Write out the whole listing exactly as it stands.

>>>

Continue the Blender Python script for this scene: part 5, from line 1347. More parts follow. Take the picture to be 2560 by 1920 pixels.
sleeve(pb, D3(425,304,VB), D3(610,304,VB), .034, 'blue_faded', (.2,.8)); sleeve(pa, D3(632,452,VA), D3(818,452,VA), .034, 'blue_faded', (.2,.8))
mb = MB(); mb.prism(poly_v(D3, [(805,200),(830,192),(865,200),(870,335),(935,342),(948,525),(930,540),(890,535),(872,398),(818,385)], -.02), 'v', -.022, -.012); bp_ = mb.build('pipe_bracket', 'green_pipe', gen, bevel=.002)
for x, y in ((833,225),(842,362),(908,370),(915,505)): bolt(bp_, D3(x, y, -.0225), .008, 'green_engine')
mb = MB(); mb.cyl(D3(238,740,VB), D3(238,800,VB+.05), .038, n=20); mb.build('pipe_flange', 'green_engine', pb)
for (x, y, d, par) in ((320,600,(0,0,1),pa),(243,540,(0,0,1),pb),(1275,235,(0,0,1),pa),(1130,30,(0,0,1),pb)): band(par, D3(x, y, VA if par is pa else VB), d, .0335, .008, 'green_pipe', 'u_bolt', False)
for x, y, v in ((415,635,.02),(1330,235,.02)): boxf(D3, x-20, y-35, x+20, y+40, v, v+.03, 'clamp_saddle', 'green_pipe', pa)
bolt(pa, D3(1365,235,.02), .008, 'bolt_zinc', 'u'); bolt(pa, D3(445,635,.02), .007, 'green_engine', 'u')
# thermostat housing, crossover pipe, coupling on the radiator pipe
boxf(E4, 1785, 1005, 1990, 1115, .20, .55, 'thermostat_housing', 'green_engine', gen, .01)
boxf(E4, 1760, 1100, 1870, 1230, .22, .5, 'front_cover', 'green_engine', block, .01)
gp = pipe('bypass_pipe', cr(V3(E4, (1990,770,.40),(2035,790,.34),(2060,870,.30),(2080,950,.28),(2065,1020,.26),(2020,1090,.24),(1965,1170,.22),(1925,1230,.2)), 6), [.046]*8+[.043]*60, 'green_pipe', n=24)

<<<

**Final answer**
Continue the Blender Python script for this scene: part 5, from line 1347. More parts follow. Take the picture to be 2560 by 1920 pixels.
sleeve(pb, D3(425,304,VB), D3(610,304,VB), .034, 'blue_faded', (.2,.8)); sleeve(pa, D3(632,452,VA), D3(818,452,VA), .034, 'blue_faded', (.2,.8))
mb = MB(); mb.prism(poly_v(D3, [(805,200),(830,192),(865,200),(870,335),(935,342),(948,525),(930,540),(890,535),(872,398),(818,385)], -.02), 'v', -.022, -.012); bp_ = mb.build('pipe_bracket', 'green_pipe', gen, bevel=.002)
for x, y in ((833,225),(842,362),(908,370),(915,505)): bolt(bp_, D3(x, y, -.0225), .008, 'green_engine')
mb = MB(); mb.cyl(D3(238,740,VB), D3(238,800,VB+.05), .038, n=20); mb.build('pipe_flange', 'green_engine', pb)
for (x, y, d, par) in ((320,600,(0,0,1),pa),(243,540,(0,0,1),pb),(1275,235,(0,0,1),pa),(1130,30,(0,0,1),pb)): band(par, D3(x, y, VA if par is pa else VB), d, .0335, .008, 'green_pipe', 'u_bolt', False)
for x, y, v in ((415,635,.02),(1330,235,.02)): boxf(D3, x-20, y-35, x+20, y+40, v, v+.03, 'clamp_saddle', 'green_pipe', pa)
bolt(pa, D3(1365,235,.02), .008, 'bolt_zinc', 'u'); bolt(pa, D3(445,635,.02), .007, 'green_engine', 'u')
# thermostat housing, crossover pipe, coupling on the radiator pipe
boxf(E4, 1785, 1005, 1990, 1115, .20, .55, 'thermostat_housing', 'green_engine', gen, .01)
boxf(E4, 1760, 1100, 1870, 1230, .22, .5, 'front_cover', 'green_engine', block, .01)
gp = pipe('bypass_pipe', cr(V3(E4, (1990,770,.40),(2035,790,.34),(2060,870,.30),(2080,950,.28),(2065,1020,.26),(2020,1090,.24),(1965,1170,.22),(1925,1230,.2)), 6), [.046]*8+[.043]*60, 'green_pipe', n=24)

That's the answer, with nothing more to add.